What is the point of the tale? It is that Muslim teenagers, pretending to collect “money for Ramadan,” arrive, four at once, knocking on the doors of non-Muslims, and essentially trying to extort money for themselves. They do so not with express but always with implied threats — for threats need not be stated, but will be assumed by many when four teenage males knock at your door asking for money for any reason. That they made up the ridiculous story of collecting money for Ramadan might have led someone else, but not Dave Hill, to wonder about “Muslim charity” and why Muslims never contribute to non-Muslim causes.
Hill might even have looked in Al-Qaradawi’s guide to what is Haram and what Halal to find out that Muslims are not supposed to offer non-Muslims any greetings on non-Muslim holidays — though some rules can be broken, apparently, where it is necessary to shore up the position of Islam. In case of need, it is all right because Jihad is war, and “war is deception,” and everything that needs to be done to strengthen the position of Islam can, therefore, be justified. Thus Al-Qaeda members could shave their beards, or even drink at strip joints. Dave Hill might have taken a quick look at Al-Qaradawi’s guide.
But instead Dave Hill offered us only large-hearted sympathy — his large heart, his sympathy. That sympathy apparently did not extend to others who might have been similarly shaken down by these four Muslim “boys.” He might have wondered what effect they would have had on an old-age pensioner, male or female, opening the door at night to four teenage Muslims asking for money. (Asking? Or is the implied threat of doing something if the money is not forthcoming so obvious as to make the “asking” really a “demanding”?) He might have imagined this pensioner either fearfully surrendering money, or fearfully denying it, shutting the door, and wondering what would then happen, if not that very night, then on another night. No, none of that for Dave Hill.
The moral Dave Hill drew from his willingness to have five pounds taken from him? The moral he finds in five teenage Muslims with a preposterous story — who should have been told, “At Ramadan money is not collected” and “You don’t collect from non-Muslims for Ramadan, period” or “Come back at Hallowe’en in costume and then there will be treats for all those participating”? That he had improved these young men’s view of the Infidel.
Yes, one can imagine those reading the story and thinking to themselves something like — oh, how sad. How telling. These young boys (all of a sudden they become “young boys” in that kind of mind, with that incipient mustache, that delicate fluff, so carefully referred to, merely adding to the empathy), those “poor young Muslim boys” who “want so much to be part of our society, who wish they could participate in some way, wish they could truly trick or treat” but “they can’t.” Why can’t they? Because Muslims must not take part in, must not even recognize, any non-Muslim holidays, and indeed, in some school districts, in order “not to offend” a handful of Muslims, hundreds of children have now been deprived, in each case, of the traditional Hallowe’en costume display (google for examples).

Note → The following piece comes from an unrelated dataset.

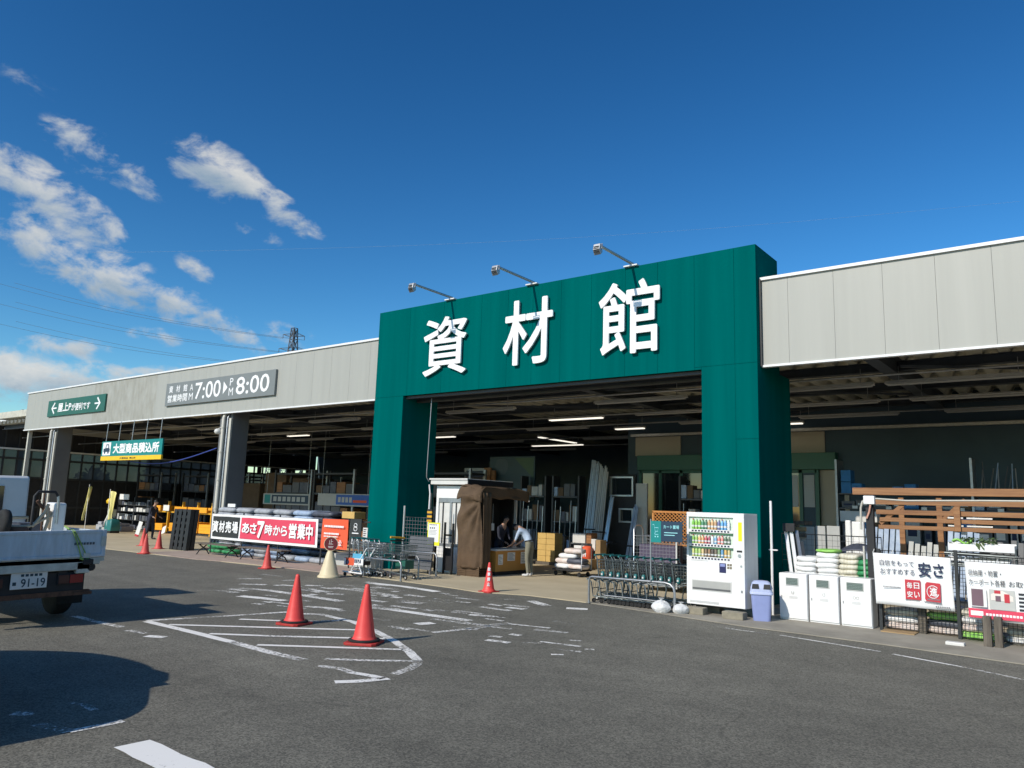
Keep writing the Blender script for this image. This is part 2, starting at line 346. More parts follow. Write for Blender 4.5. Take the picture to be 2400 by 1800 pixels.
M['car_paint'] = mat('pale_blue_car_paint', (.36, .47, .60), .22, .2, var=.03)
M['rust'] = mat('rusty_steel', (.10, .05, .03), .8, var=.4, sc=14)
M['tan_paint'] = mat('tan_painted_tube', (.42, .34, .24), .5, var=.15, sc=8)
M['teal_plastic'] = mat('teal_plastic', (.02, .16, .16), .45, var=.1)
M['wire'] = mat('chrome_wire', (.42, .44, .45), .35, .8, var=.1)
M['sack_grey'] = mat('grey_paper_sack', (.24, .255, .29), .65, sc=7, col2=(.40, .42, .45), bump=.4, bsc=12)
M['sack_blue'] = mat('blue_grey_sack', (.22, .30, .44), .6, sc=7, col2=(.38, .47, .60), bump=.4, bsc=12)
M['sack_dark'] = mat('dark_plastic_sack', (.045, .05, .07), .5, sc=7, col2=(.09, .10, .13), bump=.4, bsc=12)
M['sack_white'] = mat('white_woven_sack', (.74, .74, .73), .6, sc=7, col2=(.82, .82, .81), bump=.4, bsc=12)
M['sack_beige'] = mat('beige_striped_sack', (.50, .46, .34), .6, sc=4, stretch=(6, 1, 1), col2=(.72, .69, .58), bump=.4, bsc=12)
M['sack_pink'] = mat('pinkish_printed_sack', (.60, .46, .40), .6, sc=7, col2=(.74, .68, .64), bump=.4, bsc=12)
M['sack_green'] = mat('green_woven_sack', (.02, .20, .07), .6, sc=9, col2=(.06, .33, .13), bump=.4, bsc=14)
M['sack_lime'] = mat('lime_printed_sack', (.20, .55, .06), .6, sc=9, col2=(.40, .68, .20), bump=.4, bsc=14)
M['polybag'] = mat('translucent_white_bag', (.60, .60, .59), .5, sc=9, col2=(.78, .78, .77), bump=.9, bsc=22, bdist=.02)
M['block'] = mat('concrete_block', (.24, .215, .16), .9, var=.2, sc=12, bump=.4, bsc=60)
M['skin'] = mat('skin', (.46, .27, .19), .6, var=.08)
M['hair'] = mat('black_hair', (.010, .009, .009), .6, var=.3)
M['shirt_blue'] = mat('light_blue_shirt', (.38, .47, .60), .8, var=.08, sc=6)
M['khaki'] = mat('khaki_trousers', (.20, .19, .14), .85, var=.1, sc=6)
M['navy_cloth'] = mat('navy_workwear', (.022, .026, .045), .85, var=.2, sc=6)
M['shoe'] = mat('pale_shoe', (.5, .5, .5), .6)
M['leaf'] = mat('tree_leaves', (.035, .07, .02), .7, sc=1.2, col2=(.09, .13, .04))
M['bark'] = mat('tree_bark', (.09, .07, .05), .9, var=.3)
M['tube_lit'] = mat('lit_fluorescent_tube', (1, .95, .84), .5, var=0, emit=1.1)
M['tube_off'] = mat('unlit_fluorescent_tube', (.45, .46, .45), .4, var=.03)
M['wire_far'] = mat('power_cable', (.05, .06, .07), .6)
M['pylon'] = mat('pylon_steel', (.12, .13, .15), .6, .3)
M['blue_carton'] = mat('blue_printed_carton', (.03, .17, .40), .7, var=.2, sc=6)
M['slate_panel'] = mat('grey_slatted_board', (.10, .105, .115), .6, var=.12)
M['panel_board'] = mat('pale_grey_board', (.42, .43, .42), .7, var=.05)
def clear_glass():
    m = bpy.data.materials.new('translucent_polycarbonate'); m.use_nodes = True
    nt = m.node_tree; N = nt.nodes; L = nt.links; N.remove(N['Principled BSDF'])
    o = N['Material Output']; a = N.new('ShaderNodeBsdfTransparent'); a.inputs[0].default_value = (.34, .37, .39, 1)
    b = N.new('ShaderNodeBsdfTranslucent'); b.inputs[0].default_value = (.20, .22, .23, 1)
    mx = N.new('ShaderNodeMixShader'); mx.inputs[0].default_value = .45; L.new(a.outputs[0], mx.inputs[1]); L.new(b.outputs[0], mx.inputs[2]); L.new(mx.outputs[0], o.inputs[0])
    return m
M['poly'] = clear_glass()
def flat(name, r, g, b, rough=.5): 
    if name not in M: M[name] = mat(name, S(r, g, b), rough, var=.06)
    return M[name]
# ================================================================ the setting
tag(MB().quad((-700, -500, 0), (600, -500, 0), (600, 900, 0), (-700, 900, 0)).build('parking_lot', M['asphalt']), kind='structure')
apron = [(-60, 11.5), (-24, 11.35), (-20, 11.45), (-16, 11.75), (-12.6, 11.92), (-10.5, 11.75), (-9.62, 11.6), (-8.7, 11.95), (-7.38, 11.92), (-5.91, 11.66), (-5.11, 11.5), (-4.26, 11.36), (-3.65, 11.35), (-2.37, 11.3), (-.94, 11.1), (9, 10.4), (9, 34), (-60, 34)]
tag(MB().prism(apron, (0, 0, 0), X, Y, -.08, .012).build('entrance_pavement', M['concrete']), kind='structure')
pave = [(-22.2, 11.5), (-19.2, 11.38), (-17.4, 11.75), (-14.2, 11.75), (-12.9, 12.05), (-12.9, 13.3), (-22.2, 13.3)]
tag(MB().prism(pave, (0, 0, 0), X, Y, .005, .018).build('brick_paving', M['brick_paving']), kind='structure')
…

Hill appeals to our sentiment of pity. He wants us to feel how sad it must be for these “young boys.” He wants us to think that behind their “cocky” money-demanding front, they were merely good lads — so unlike all the other boys who come, four in number, and knock on your door and ask for money for entirely phony reasons, and who, in their numbers, might so obviously be seen as threatening (threatening, for example, in what they might do to your car, or your house, that night or another night, if you were to refuse them).
So while he, Dave Hill, sees beyond their behavior that did not require explicit threats to be taken as threatening to what in his view was a “defensiveness that all Muslims must surely feel,” intelligent readers will see something else. Four boys, a knock on the door at night — a “defensiveness that all Muslims must surely feel”? “Surely”? “Surely” only if Muslims have the same worldview as the craven Dave Hillses of this world. We see a man who was afraid to say no but who pretends to himself that it was not fear, but rather genuine sympathetic curiosity. He reassures us and presents himself as a superior moral being who, in this cruel age of stereotypes (about Muslims, bien entendu) and a refusal to simply “see each other as human beings” (or some such twaddle that ignores the belief-system of Islam), manages to transcend those mental barriers that some non-Muslims have thrown up. Hands across the table. All gods chillun. The gush of bomboggery (brotherhood of man, fatherhood of god) dangerously misapplied.
Dave Hill sees through — he thinks — what he thinks is their hollow bravado to the tender and wounded Muslim souls beneath, and “that defensiveness that surely all Muslims must feel.” Is he crazy? Surely they don’t. Look around the world. Look at Muslims on the march everywhere, attacking Buddhists here, Hindus there, setting off bombs in undergrounds in London and Madrid, assassinating political figures and moviemakers and threatening to murder still other political figures, and cartoonists, and writers, and publishers, and translators, and the Pope, and anyone else who does not parrot the Muslim view of Muhammad, of the Qur’an of the Hadith, of Islam. Look at Muslims especially in England — from the official Muslim organizations constantly making demands and laying the blame for Muslim violence on the government and non-Muslims to the huge percentages of Muslims who openly declare that they would never collaborate with the police or that they support terrorist acts against non-Muslims. Others admire the London bombers. Still others, including all of the leaders of all of the major Muslim groups, that have consistently engaged not in self-criticism but in menacing verbal attacks on England, on its security services, on its foreign policies, on its everything — implying that millions of Muslims could “be radicalized” if their demands are not meant. “Defensiveness”? What “defensiveness”? Yet this brain-damaged Hill draws the conclusion that “surely all Muslims must feel” a “defensiveness” that he detects in these youthful practitioners of extortion.
The real story here being told is not that of Dave Hill as a superior moral being, capable of unusual and admirable empathy. It is rather the story revealed unwittingly by Dave Hill, the story of how he came to possess not a mind, but a bowl full of mush. And how that bowl-full-of-mush-of-a-mind endangers him, about whom we need not care, but also endangers the rest of us, who deserve not to be endangered by the dimwitted and ignorant among us. Yes, a bowl full of mush. But with no old lady, or any lady at all — let alone Britannia herself –nearby, whispering “hush!”
Goodnight, Moon. Goodnight, cows jumping over the moon. And Goodnight, Great Britain. It was swell while it lasted.